7. Organic Chemistry

Hydrocarbons: Organic compounds made up of hydrogen and carbon atoms. Alkanes (C-C single bonds), alkenes (C=C double bonds), and alkynes (C≡C triple bonds) are important classes of hydrocarbons with various reactions (e.g., combustion, addition, substitution).
Functional Groups: Specific groups of atoms within molecules that determine the characteristics of chemical reactions. Examples: -OH (alcohol), -COOH (carboxylic acid), -NH2 (amine).
Isomerism: Compounds with the same molecular formula but different structures. Types include structural isomerism (e.g., chain isomerism) and stereoisomerism (e.g., geometric isomerism).
Polymerization: The process of joining small molecules (monomers) to form large molecules (polymers). Types include addition polymerization (e.g., polyethylene) and condensation polymerization (e.g., nylon).

8. Thermodynamics

Enthalpy (ΔH): The heat content of a system. Reactions can be exothermic (release heat) or endothermic (absorb heat). Enthalpy changes can be calculated using bond energies or from experimental data (calorimetry).
Entropy (ΔS): A measure of the disorder or randomness in a system. Processes tend to proceed in the direction of increasing entropy.
Gibbs Free Energy (ΔG): Determines the spontaneity of a reaction. ΔG = ΔH – TΔS. If ΔG is negative, the reaction is spontaneous.

9. Kinetics

Rate of Reaction: The speed at which reactants are converted into products. Factors influencing rate include temperature, concentration, particle size, and the presence of catalysts. The Arrhenius equation relates the rate constant to temperature.
Collision Theory: Reactants must collide with proper orientation and sufficient energy to overcome the activation energy barrier for a reaction to occur.
Activation Energy: The minimum energy required for a reaction to proceed.
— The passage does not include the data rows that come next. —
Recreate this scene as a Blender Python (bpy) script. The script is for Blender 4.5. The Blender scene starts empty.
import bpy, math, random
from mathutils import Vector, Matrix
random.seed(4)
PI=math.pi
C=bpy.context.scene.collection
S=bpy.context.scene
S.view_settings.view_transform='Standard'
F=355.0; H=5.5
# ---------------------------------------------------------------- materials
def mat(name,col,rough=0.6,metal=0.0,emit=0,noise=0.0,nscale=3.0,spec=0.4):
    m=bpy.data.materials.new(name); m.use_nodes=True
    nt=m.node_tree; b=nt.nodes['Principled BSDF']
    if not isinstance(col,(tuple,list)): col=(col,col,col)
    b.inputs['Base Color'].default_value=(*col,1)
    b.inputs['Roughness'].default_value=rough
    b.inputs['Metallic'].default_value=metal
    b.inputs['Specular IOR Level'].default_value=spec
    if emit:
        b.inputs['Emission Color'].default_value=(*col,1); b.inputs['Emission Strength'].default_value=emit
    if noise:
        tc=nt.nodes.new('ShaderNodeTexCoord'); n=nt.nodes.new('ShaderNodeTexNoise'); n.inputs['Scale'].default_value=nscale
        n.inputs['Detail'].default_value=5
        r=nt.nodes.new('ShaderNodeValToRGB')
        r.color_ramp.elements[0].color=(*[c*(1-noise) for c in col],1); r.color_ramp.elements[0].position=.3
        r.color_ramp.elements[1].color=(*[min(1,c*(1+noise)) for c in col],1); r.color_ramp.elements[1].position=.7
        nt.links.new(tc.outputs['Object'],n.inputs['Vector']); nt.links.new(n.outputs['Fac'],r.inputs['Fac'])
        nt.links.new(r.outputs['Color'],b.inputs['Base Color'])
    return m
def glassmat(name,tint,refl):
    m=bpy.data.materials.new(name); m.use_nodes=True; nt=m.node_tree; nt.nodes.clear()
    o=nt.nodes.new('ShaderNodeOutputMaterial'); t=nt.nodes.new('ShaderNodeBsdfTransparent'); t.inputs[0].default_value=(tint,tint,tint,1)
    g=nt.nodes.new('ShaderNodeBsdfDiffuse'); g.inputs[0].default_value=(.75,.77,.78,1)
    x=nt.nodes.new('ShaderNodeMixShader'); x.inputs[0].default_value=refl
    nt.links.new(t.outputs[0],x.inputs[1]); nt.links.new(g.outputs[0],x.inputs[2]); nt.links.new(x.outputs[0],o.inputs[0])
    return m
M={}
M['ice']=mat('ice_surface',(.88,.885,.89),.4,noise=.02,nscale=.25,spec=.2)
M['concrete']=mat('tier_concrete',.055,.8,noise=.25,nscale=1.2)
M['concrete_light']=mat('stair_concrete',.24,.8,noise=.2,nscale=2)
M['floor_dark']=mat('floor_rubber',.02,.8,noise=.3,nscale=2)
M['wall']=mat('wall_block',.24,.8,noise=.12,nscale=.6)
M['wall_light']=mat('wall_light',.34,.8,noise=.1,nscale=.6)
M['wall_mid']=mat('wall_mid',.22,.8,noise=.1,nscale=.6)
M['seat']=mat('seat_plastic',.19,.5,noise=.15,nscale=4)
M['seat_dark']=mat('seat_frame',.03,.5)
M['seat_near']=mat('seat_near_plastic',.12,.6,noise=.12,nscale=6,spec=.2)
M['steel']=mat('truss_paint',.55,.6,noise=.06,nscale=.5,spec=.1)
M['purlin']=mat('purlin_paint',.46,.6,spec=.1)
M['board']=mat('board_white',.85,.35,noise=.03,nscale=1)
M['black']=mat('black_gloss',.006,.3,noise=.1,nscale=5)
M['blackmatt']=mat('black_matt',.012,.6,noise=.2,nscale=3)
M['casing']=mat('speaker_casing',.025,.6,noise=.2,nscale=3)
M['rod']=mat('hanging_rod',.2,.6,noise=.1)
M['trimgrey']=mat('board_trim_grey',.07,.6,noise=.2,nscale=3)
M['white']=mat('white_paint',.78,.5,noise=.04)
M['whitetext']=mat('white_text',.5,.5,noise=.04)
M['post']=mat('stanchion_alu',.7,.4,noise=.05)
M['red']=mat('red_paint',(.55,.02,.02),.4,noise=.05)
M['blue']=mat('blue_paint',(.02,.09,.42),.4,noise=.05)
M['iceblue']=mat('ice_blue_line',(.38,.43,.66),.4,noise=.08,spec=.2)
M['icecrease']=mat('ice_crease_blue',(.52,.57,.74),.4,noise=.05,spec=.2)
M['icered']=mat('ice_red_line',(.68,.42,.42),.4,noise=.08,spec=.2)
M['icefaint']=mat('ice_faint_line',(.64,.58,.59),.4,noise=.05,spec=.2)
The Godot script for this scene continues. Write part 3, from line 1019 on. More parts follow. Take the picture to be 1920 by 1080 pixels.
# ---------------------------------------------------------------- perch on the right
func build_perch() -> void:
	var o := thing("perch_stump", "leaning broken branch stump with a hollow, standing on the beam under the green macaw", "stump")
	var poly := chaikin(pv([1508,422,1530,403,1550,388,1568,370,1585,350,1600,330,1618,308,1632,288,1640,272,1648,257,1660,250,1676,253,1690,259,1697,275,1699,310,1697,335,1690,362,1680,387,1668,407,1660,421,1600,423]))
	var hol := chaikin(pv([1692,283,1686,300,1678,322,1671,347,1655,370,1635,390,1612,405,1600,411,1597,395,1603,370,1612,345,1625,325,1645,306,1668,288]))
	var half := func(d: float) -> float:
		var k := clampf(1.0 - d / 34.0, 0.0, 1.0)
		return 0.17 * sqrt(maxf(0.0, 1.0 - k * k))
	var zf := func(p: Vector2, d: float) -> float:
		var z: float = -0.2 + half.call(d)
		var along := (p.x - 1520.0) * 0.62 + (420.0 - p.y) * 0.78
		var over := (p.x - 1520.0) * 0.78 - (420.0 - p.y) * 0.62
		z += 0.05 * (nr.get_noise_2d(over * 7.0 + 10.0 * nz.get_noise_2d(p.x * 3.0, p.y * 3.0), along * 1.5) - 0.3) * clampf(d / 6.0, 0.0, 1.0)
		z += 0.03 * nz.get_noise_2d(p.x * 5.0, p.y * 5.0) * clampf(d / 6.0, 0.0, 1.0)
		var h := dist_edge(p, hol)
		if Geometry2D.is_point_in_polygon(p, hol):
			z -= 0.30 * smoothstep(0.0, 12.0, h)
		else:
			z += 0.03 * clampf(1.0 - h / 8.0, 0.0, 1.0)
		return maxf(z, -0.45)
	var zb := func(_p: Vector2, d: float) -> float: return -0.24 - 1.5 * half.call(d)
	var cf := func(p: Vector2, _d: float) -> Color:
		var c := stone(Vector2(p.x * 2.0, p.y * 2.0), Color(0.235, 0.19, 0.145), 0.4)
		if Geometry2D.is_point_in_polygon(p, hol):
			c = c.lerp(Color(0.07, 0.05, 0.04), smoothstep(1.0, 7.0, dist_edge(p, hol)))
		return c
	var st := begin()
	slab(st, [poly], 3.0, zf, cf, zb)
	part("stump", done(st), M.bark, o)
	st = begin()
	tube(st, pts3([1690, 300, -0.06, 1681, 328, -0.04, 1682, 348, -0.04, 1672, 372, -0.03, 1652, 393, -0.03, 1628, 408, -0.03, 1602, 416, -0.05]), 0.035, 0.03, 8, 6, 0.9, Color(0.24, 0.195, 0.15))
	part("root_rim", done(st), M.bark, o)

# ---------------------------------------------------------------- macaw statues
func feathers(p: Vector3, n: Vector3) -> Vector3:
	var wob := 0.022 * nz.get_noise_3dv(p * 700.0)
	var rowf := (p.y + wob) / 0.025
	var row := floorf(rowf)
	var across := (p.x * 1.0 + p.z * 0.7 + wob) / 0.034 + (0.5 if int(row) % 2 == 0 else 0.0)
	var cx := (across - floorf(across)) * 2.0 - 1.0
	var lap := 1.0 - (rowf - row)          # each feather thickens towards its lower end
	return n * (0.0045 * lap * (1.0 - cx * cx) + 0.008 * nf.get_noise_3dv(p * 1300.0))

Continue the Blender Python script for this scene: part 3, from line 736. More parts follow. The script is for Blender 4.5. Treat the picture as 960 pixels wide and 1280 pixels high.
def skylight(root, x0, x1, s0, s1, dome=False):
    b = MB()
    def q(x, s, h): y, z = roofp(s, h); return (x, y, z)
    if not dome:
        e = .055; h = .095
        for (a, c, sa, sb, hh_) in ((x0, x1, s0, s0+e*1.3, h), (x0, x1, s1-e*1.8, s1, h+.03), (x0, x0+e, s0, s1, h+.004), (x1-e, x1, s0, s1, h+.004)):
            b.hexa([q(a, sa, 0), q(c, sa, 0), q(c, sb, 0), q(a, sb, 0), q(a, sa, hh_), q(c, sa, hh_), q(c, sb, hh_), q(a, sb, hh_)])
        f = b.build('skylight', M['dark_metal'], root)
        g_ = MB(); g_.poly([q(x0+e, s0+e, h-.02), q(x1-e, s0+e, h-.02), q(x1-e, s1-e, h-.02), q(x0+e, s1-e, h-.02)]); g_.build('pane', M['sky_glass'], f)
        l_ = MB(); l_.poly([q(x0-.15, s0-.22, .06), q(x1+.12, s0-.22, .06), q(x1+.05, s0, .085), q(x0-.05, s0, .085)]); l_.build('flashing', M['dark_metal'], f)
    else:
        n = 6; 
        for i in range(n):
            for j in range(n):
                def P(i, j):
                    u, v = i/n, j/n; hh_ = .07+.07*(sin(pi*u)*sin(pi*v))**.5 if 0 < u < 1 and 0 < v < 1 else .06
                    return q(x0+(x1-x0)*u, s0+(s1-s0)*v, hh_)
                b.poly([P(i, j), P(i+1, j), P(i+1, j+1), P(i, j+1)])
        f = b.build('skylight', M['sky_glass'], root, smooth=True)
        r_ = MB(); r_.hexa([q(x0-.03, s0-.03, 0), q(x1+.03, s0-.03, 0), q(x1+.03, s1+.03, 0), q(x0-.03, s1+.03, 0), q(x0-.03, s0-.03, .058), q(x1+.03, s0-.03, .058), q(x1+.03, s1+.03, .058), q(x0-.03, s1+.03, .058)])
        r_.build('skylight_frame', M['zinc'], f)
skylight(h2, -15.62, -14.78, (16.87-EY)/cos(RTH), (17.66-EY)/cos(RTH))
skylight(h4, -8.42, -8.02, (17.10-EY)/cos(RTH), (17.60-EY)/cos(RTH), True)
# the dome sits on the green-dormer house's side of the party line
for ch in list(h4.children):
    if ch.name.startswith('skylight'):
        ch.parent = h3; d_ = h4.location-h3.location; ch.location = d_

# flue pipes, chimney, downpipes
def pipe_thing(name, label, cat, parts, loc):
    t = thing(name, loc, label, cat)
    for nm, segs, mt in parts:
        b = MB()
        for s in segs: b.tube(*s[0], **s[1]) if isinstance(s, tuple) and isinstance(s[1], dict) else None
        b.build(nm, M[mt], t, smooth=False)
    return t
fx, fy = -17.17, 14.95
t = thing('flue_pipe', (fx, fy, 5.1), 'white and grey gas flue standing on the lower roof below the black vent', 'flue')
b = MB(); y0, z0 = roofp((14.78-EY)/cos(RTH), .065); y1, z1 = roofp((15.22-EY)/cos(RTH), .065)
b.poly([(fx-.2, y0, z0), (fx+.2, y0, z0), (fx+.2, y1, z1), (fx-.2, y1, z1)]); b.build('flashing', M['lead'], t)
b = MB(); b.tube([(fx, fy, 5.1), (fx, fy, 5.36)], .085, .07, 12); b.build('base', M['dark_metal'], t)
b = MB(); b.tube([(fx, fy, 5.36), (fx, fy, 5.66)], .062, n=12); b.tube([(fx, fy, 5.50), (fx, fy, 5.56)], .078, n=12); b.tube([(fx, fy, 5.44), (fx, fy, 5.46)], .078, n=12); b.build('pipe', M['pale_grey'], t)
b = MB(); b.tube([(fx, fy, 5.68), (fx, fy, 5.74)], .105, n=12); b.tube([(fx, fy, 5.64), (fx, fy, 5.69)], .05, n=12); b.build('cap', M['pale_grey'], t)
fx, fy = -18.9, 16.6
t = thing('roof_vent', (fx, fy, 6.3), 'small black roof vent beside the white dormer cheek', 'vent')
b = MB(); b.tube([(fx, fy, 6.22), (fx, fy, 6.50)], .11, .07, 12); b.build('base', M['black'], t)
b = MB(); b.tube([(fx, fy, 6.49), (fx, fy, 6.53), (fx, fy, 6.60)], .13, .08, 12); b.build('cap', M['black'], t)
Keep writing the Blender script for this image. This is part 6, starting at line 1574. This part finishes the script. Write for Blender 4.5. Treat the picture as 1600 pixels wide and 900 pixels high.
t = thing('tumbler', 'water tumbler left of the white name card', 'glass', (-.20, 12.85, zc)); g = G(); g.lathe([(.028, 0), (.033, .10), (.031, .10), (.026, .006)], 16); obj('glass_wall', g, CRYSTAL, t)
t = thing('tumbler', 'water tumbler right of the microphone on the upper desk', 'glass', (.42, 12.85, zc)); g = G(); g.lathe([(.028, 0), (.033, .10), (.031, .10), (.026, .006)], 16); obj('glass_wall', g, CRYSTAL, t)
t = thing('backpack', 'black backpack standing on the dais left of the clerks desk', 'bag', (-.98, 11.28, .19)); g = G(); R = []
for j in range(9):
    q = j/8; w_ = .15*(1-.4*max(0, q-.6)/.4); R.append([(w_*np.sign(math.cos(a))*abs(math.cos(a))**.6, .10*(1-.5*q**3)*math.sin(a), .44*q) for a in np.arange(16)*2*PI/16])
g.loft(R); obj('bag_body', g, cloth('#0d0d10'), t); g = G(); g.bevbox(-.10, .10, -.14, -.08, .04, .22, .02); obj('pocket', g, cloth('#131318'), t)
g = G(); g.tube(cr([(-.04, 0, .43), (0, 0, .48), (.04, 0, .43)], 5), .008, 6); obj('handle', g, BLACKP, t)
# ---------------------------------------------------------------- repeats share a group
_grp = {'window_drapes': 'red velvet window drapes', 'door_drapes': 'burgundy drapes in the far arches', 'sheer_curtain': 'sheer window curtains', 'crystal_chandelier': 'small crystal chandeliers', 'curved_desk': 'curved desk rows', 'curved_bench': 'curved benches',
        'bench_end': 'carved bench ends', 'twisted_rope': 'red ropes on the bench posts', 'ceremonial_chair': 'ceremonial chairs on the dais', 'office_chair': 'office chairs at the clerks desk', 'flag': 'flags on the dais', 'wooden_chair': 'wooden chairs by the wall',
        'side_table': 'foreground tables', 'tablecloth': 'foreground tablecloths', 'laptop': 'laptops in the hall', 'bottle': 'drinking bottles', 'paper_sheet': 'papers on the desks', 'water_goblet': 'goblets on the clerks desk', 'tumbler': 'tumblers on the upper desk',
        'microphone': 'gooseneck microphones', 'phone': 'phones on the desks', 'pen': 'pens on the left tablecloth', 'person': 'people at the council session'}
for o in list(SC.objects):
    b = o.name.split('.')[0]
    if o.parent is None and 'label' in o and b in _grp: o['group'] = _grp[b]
Catalysts lower the activation energy, increasing the rate of reaction.

10. Separation Techniques

Filtration: A method for separating an insoluble solid from a liquid using a filter.
Distillation: Separates liquids based on differences in boiling points. Used for purifying liquids or separating mixtures of liquids.
Chromatography: A technique for separating the components of a mixture based on their different affinities to a stationary phase and a mobile phase. Common types include paper and thin-layer chromatography.
Crystallization: The formation of pure solid particles from a solution as it cools and the solubility of the solute decreases.